Je lui disais « vas-y, fais moi marrer! ». Et puis j’attendais qu’elle dise un truc, un mot, une blague, qui à coup sur me ferait partir en éclats.
Se « marrer » pour moi, c’était le mot qui signifiait le maximum du rire.
Quand je riais aux larmes, quand le rire était sonore comme une clochette, quand je ne pouvais plus le contrôler, c’était ça, que voulait dire dans mon esprit d’enfant, le terme « marrer ».
Je dois avouer qu'elle n'y arrivait pas trop mal.
Ma sœur, bien qu’étant mon tortionnaire officiel et à temps plein à cette époque, était également une complice, dont j’étais le public, officiel et à temps plein.
Bon sang, qu’est ce que j’ai aimé me « marrer »
Des fous rires d’enfant, pour un rien, pour une grimace, en passant par ceux qui sont un peu plus nerveux, devant une classe en présentant un exposé, où chaque mot chaque intonation sont perçus par le cerveau comme la meilleure des blagues jamais entendue.
Et puis viennent ceux du lycée, où soumis à une nervosité et une dose d’hormones insoutenables, on devient tout bonnement insupportables aux yeux et surtout aux oreilles de tout être vivant se trouvant à moins de 800m à la ronde. Les nerfs nous lâchaient et nous nous agitions en hurlant, gloussant, tels des troupeaux de dindons affolés.

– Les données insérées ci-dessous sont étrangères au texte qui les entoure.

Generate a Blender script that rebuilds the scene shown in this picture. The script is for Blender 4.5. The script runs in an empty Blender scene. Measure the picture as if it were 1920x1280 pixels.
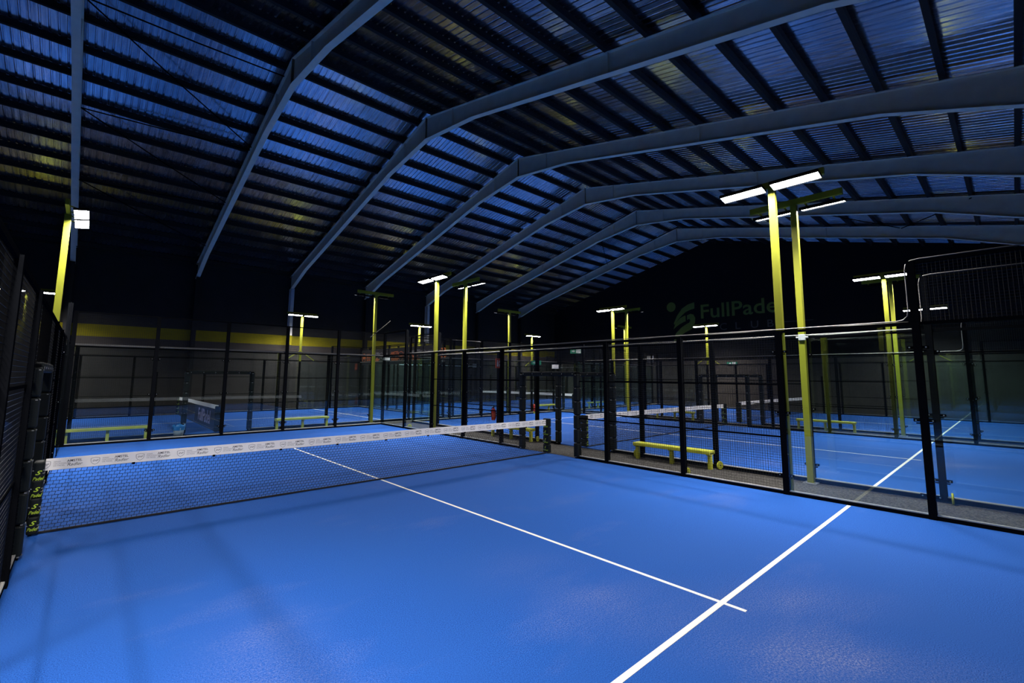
import bpy, bmesh, math, random
from mathutils import Vector, Matrix
random.seed(7)
C = bpy.context.scene.collection
SC = bpy.context.scene

# ------------------------------------------------------------------ camera, world, exposure
cam_d = bpy.data.cameras.new('camera')
cam_d.sensor_width = 36.0
cam_d.lens = 861.527 * 36.0 / 1920.0
cam_d.shift_x = -2.786 / 1920.0
cam_d.shift_y = -32.153 / 1920.0
cam_d.clip_start = 0.05
cam_d.clip_end = 300
cam = bpy.data.objects.new('camera', cam_d)
C.objects.link(cam)
Rt = Vector((0.7350115, -0.67802956, 0.00583278))
Up = Vector((-0.08024772, -0.07844357, 0.99368351))
Fw = Vector((0.67328924, 0.73083687, 0.11206725))
M = Matrix(((Rt.x, Up.x, -Fw.x, -4.61436), (Rt.y, Up.y, -Fw.y, -9.00749), (Rt.z, Up.z, -Fw.z, 2.12853), (0, 0, 0, 1)))
cam.matrix_world = M
SC.camera = cam

w = bpy.data.worlds.new('night')
SC.world = w
w.use_nodes = True
w.node_tree.nodes['Background'].inputs[0].default_value = (0.05, 0.08, 0.16, 1)
w.node_tree.nodes['Background'].inputs[1].default_value = 0.05

SC.view_settings.view_transform = 'Standard'
SC.view_settings.look = 'None'
SC.view_settings.gamma = 1.0
SC.view_settings.use_curve_mapping = False
SC.view_settings.exposure = 0.0
LED = 90.0                        # glow of the LED panels themselves
LAMP_W = 152.0                    # light thrown by one floodlight head
LAMP_SPREAD = 2.45
SC.cycles.transparent_max_bounces = 32
SC.cycles.max_bounces = 7
SC.cycles.diffuse_bounces = 3
SC.cycles.glossy_bounces = 4
SC.cycles.sample_clamp_indirect = 6.0
SC.cycles.caustics_reflective = False
SC.cycles.caustics_refractive = False

FZ = -0.02                        # carpet level; turf surface is z = 0

# ------------------------------------------------------------------ materials
def new_mat(name):
    m = bpy.data.materials.new(name)
    m.use_nodes = True
    return m, m.node_tree.nodes, m.node_tree.links, m.node_tree.nodes['Principled BSDF']

def mat(name, col, rough=0.6, metal=0.0, var=0.12, scale=9.0, bump=0.0, spec=0.25):
    m, n, l, p = new_mat(name)
    tc = n.new('ShaderNodeTexCoord')
    no = n.new('ShaderNodeTexNoise')
    no.inputs['Scale'].default_value = scale
    no.inputs['Detail'].default_value = 4
    l.new(tc.outputs['Object'], no.inputs['Vector'])
    mx = n.new('ShaderNodeMix')
    mx.data_type = 'RGBA'
    mx.inputs[6].default_value = tuple(c * (1 - var) for c in col) + (1,)
    mx.inputs[7].default_value = tuple(min(1, c * (1 + var)) for c in col) + (1,)
    l.new(no.outputs['Fac'], mx.inputs[0])
    l.new(mx.outputs[2], p.inputs['Base Color'])
    p.inputs['Roughness'].default_value = rough
    p.inputs['Metallic'].default_value = metal
    p.inputs['Specular IOR Level'].default_value = spec
    if bump:
        b = n.new('ShaderNodeBump')
        b.inputs['Strength'].default_value = bump
        b.inputs['Distance'].default_value = 0.01
        l.new(no.outputs['Fac'], b.inputs['Height'])
        l.new(b.outputs['Normal'], p.inputs['Normal'])
    return m

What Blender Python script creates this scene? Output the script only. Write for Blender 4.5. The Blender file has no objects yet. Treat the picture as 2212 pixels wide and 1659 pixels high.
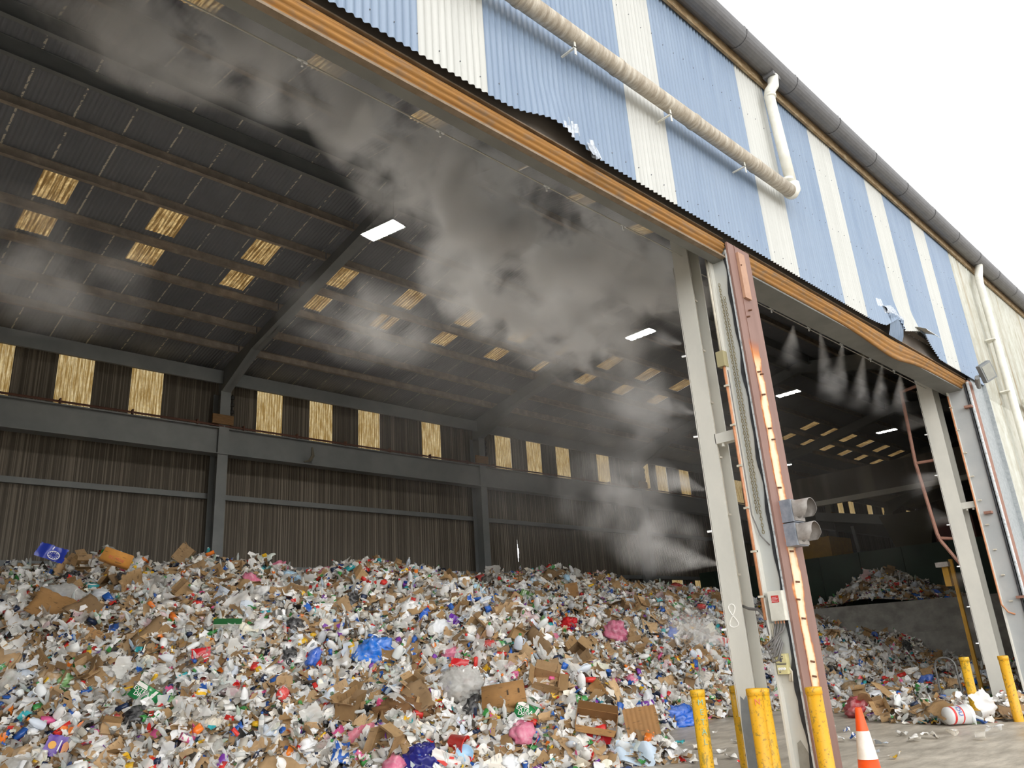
import bpy, math, random
import numpy as np
from mathutils import Vector, Matrix, Euler
random.seed(7); rng = np.random.default_rng(11)
SC = bpy.context.scene
COL = SC.collection
PI = math.pi

# ------------------------------------------------------------------ camera
W, H = 2212, 1659
FPX = 1675.65; PIT, ROL, YAW = 0.328225, -0.068781, 0.793027
EYE = np.array([0, 0, 1.7])
cy, sy, cp, sp = math.cos(YAW), math.sin(YAW), math.cos(PIT), math.sin(PIT)
FW = np.array([sy*cp, cy*cp, sp]); R0 = np.array([cy, -sy, 0.]); U0 = np.cross(R0, FW)
RT = math.cos(ROL)*R0 + math.sin(ROL)*U0; UP = -math.sin(ROL)*R0 + math.cos(ROL)*U0
cd = bpy.data.cameras.new('camera'); cam = bpy.data.objects.new('camera', cd); COL.objects.link(cam)
cd.sensor_width = 36; cd.lens = 36*FPX/W; cd.clip_end = 400
m4 = Matrix.Identity(4)
for i in range(3):
    m4[i][0] = RT[i]; m4[i][1] = UP[i]; m4[i][2] = -FW[i]; m4[i][3] = EYE[i]
cam.matrix_world = m4; SC.camera = cam

def ray(x, y): return FW*FPX + RT*(x-W/2) - UP*(y-H/2)
def on(ax, val, x, y):
    "measured point of the photograph on the real plane axis = val"
    d = ray(x, y); return EYE + d*(val-EYE[ax])/d[ax]
def proj(P):
    d = np.asarray(P) - EYE; z = d @ FW
    return W/2+FPX*(d@RT)/z, H/2-FPX*(d@UP)/z, z

# ------------------------------------------------------------------ materials
def lin(c):
    if isinstance(c, str):
        c = [int(c[i:i+2], 16)/255 for i in (0, 2, 4)]
    return tuple((v/12.92 if v <= .04045 else ((v+.055)/1.055)**2.4) for v in c[:3])
MATS = {}
class NT:
    def __init__(s, name):
        s.m = bpy.data.materials.new(name); s.m.use_nodes = True
        s.t = s.m.node_tree; s.b = s.t.nodes['Principled BSDF']; s.out = s.t.nodes['Material Output']
    def n(s, typ, **kw):
        nd = s.t.nodes.new(typ)
        for k, v in kw.items():
            if k.startswith('i_'): nd.inputs[k[2:].replace('_', ' ')].default_value = v
            else: setattr(nd, k, v)
        return nd
    def l(s, a, b): s.t.links.new(a, b)
    def coord(s, scale=(1, 1, 1), kind='Object'):
        tc = s.n('ShaderNodeTexCoord'); mp = s.n('ShaderNodeMapping')
        mp.inputs['Scale'].default_value = scale; s.l(tc.outputs[kind], mp.inputs['Vector']); return mp.outputs[0]
    def wcoord(s, scale=(1, 1, 1)):
        g = s.n('ShaderNodeNewGeometry'); mp = s.n('ShaderNodeMapping')
        mp.inputs['Scale'].default_value = scale; s.l(g.outputs['Position'], mp.inputs['Vector']); return mp.outputs[0]
    def noise(s, vec, scale, detail=4, rough=.6):
        nd = s.n('ShaderNodeTexNoise'); nd.inputs['Scale'].default_value = scale
        nd.inputs['Detail'].default_value = detail; nd.inputs['Roughness'].default_value = rough
        s.l(vec, nd.inputs['Vector']); return nd.outputs['Fac']
    def ramp(s, fac, stops, const=False):
        r = s.n('ShaderNodeValToRGB'); e = r.color_ramp.elements
        if const: r.color_ramp.interpolation = 'CONSTANT'
        while len(e) < len(stops): e.new(.5)
        for el, (p, c) in zip(e, stops):
            el.position = p
            el.color = (*(lin(c) if isinstance(c, str) else (c, c, c)), 1)
        s.l(fac, r.inputs[0]); return r.outputs[0]
    def mix(s, fac, a, b, mode='MIX'):
        x = s.n('ShaderNodeMix', data_type='RGBA', blend_type=mode)
        for sock, v in ((x.inputs[0], fac), (x.inputs[6], a), (x.inputs[7], b)):
            if isinstance(v, (int, float)): sock.default_value = v
            elif isinstance(v, (str, tuple)): sock.default_value = (*(lin(v) if isinstance(v, str) else v), 1)
            else: s.l(v, sock)
        return x.outputs[2]
    def math(s, op, a, b=None, c=None):
        x = s.n('ShaderNodeMath', operation=op)
        for sock, v in zip(x.inputs, (a, b, c)):
            if v is None: continue
            if isinstance(v, (int, float)): sock.default_value = v
            else: s.l(v, sock)
        return x.outputs[0]
    def sep(s, vec):
        x = s.n('ShaderNodeSeparateXYZ'); s.l(vec, x.inputs[0]); return x.outputs
    def col(s, v):
        if isinstance(v, str): s.b.inputs['Base Color'].default_value = (*lin(v), 1)
        else: s.l(v, s.b.inputs['Base Color'])
    def set(s, rough=None, metal=None, spec=None):
        for k, v in (('Roughness', rough), ('Metallic', metal), ('Specular IOR Level', spec)):
            if v is None: continue
            if isinstance(v, (int, float)): s.b.inputs[k].default_value = v
            else: s.l(v, s.b.inputs[k])
    def bump(s, h, strength=.3, dist=.01):
        b = s.n('ShaderNodeBump'); b.inputs['Strength'].default_value = strength; b.inputs['Distance'].default_value = dist
        s.l(h, b.inputs['Height']); s.l(b.outputs[0], s.b.inputs['Normal'])

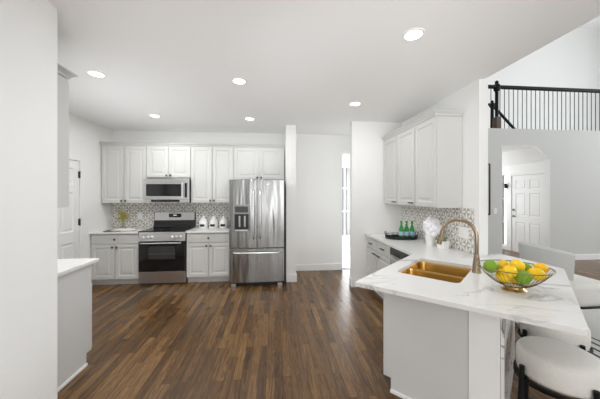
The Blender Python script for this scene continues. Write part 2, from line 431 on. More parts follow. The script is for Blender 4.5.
bm = B(); box(bm, FX, FX + .12, FY + .12, FD0 - .005, 0, 2.335); box(bm, FX, FX + .12, FD0 - .005, FD1 + .005, FDZ + .005, 2.335)
box(bm, FX, FX + .12, FD1 + .005, 6.90, 0, 2.335); box(bm, FX, FX + .12, 7.10, 8.2, 0, 2.335); box(bm, FX, FX + .12, 6.90, 7.10, 2.1, 2.335); box(bm, FX, FX + .12, 6.90, 7.10, 0, .1)
box(bm, FX + .002, 6.55, FY + .12, FY + .121, 0, 2.335)
struct('wall_foyer_right', bm, M['wall'], 'white foyer wall holding the six panel front door', 'wall')
bm = B(); box(bm, 5.03, OX0, FY + .12, 8.2, 0, OZ)
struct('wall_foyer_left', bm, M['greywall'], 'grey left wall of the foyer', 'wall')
bm = B(); box(bm, FX + .05, FX + .056, 6.92, 7.08, .12, 2.08)
wf = B()
for y in (6.90, 7.08): box(wf, FX + .02, FX + .1, y, y + .02, .1, 2.1)
for z in (.1, .75, 1.4, 2.08): box(wf, FX + .02, FX + .1, 6.92, 7.08, z, z + .02)
w = struct('window_1', wf, M['trim'], 'slim bright sidelight window left of the front door', 'window')
obj('pane', bm, M['pane'], w)
# sunroom past the hall
bm = B(); box(bm, 1.0, 3.2, WB + .06, 8.0, 0, .012)
struct('floor_sunroom', bm, M['tilefloor'], 'pale tile floor past the hall opening', 'floor')
bm = B(); box(bm, .9, 1.0, WB + .12, 8.1, 0, CZ); box(bm, 3.2, 3.3, FY + .12, 8.1, 0, CZ); box(bm, 1.0, 3.2, 8.0, 8.1, 0, .25); box(bm, 1.0, 3.2, 8.0, 8.1, 2.4, CZ)
struct('wall_sunroom', bm, M['wall'], 'white walls of the bright room past the hall', 'wall')
bm = B()
for x in (1.0, 1.55, 2.1, 2.65, 3.15): box(bm, x, x + .05, 8.02, 8.08, .25, 2.4)
for z in (.25, 1.0, 1.7, 2.35): box(bm, 1.0, 3.2, 8.03, 8.07, z, z + .05)
w = struct('window_2', bm, M['trim'], 'bright gridded window past the hall opening', 'window')
bm = B(); box(bm, 1.0, 3.2, 8.048, 8.052, .28, 2.38); obj('pane', bm, M['pane'], w)
# window frames behind the camera and in the family room
bm = B()
for a, b in ((-1.3, -.2), (1.0, 2.5)):
    for x in (a, (a + b) / 2 - .03, b - .06): box(bm, x, x + .06, -3.08, -3.02, .3, 2.6)
    for z in (.3, 1.4, 2.54): box(bm, a, b, -3.07, -3.03, z, z + .06)
struct('window_3', bm, M['trim'], 'wide white framed windows behind the camera', 'window')
bm = B()
for y in (-1.4, -.2, 1.0, 2.2, 3.4, 4.54): box(bm, 11.62, 11.68, y, y + .06, .55, 4.85)
for z in (.55, 2.0, 3.4, 4.79): box(bm, 11.63, 11.67, -1.4, 4.6, z, z + .06)
struct('window_4', bm, M['trim'], 'tall white framed windows of the family room', 'window')

# baseboards
BH, BT = .13, .016
def board(name, segs, label):
    bm = B()
    for x0, x1, y0, y1 in segs:
        box(bm, x0, x1, y0, y1, 0, BH)
    struct(name, bm, M['trim'], label, 'baseboard', bevel=.004)
board('baseboard_back', [(.37 + BT, 1.37, WB - BT, WB)], 'white baseboard along the hall back wall')
board('baseboard_fridge_side', [(.195, .37 + BT, 4.69 - BT, 4.69), (.37, .37 + BT, 4.69, WB)], 'white baseboard around the wall end right of fridge')
board('baseboard_hall', [(1.275 - BT, 1.515, 4.34 - BT, 4.34), (1.275 - BT, 1.275, 4.34, 4.46)], 'white baseboard under the wall between hall and right cabinets')
board('baseboard_left', [(WL, WL + BT, DY1 + .1, 4.71)], 'white baseboard along the left wall')
board('baseboard_family', [(2.24, OX0, FY - BT, FY), (OX1, 11.6, FY - BT, FY)], 'white baseboard along the grey family room wall')

# ---------------------------------------------------------------- doors (six panels)
def panel_rings(bm, x0, x1, z0, z1, y, prof):
    """nested rectangles from the outer edge inwards, prof = (inset, y offset)"""
    lps = []
    for ins, dy in prof:
        lps.append([(x0 + ins, y + dy, z0 + ins), (x1 - ins, y + dy, z0 + ins), (x1 - ins, y + dy, z1 - ins), (x0 + ins, y + dy, z1 - ins)])
    rings(bm, lps, (False, True))

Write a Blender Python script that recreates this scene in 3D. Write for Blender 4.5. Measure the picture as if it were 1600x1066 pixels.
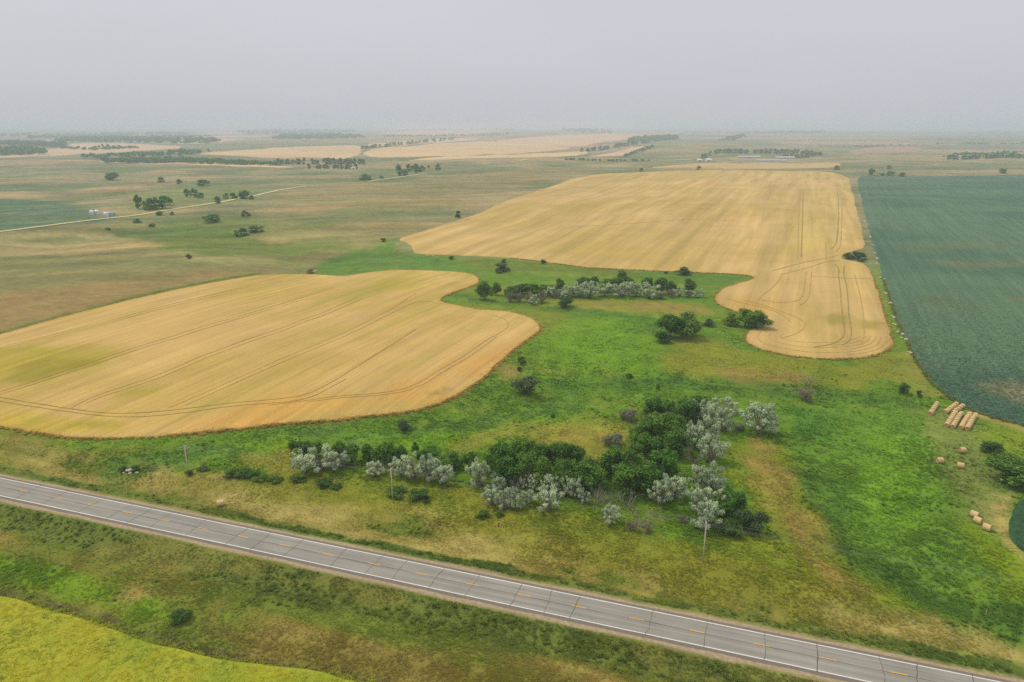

je crois que nous avons hurlé de rire pour ne pas hurler de douleur.
Ce qui me semblait être un masque enfantin porté naïvement à l’époque s’oppose à moi aujourd’hui, de plein fouet dans la gueule je dois l’admettre, plus de 20 ans plus tard, comme ce que c’était en réalité : la pure et simple preuve d’une force inouïe.
Force dont nous avons tant douté.
Aujourd’hui, quand les nerfs lâchent, on se jette sur une clope, un xanax ou un verre. Parfois même les trois
Cela fait bien longtemps que je n’ai pas ri.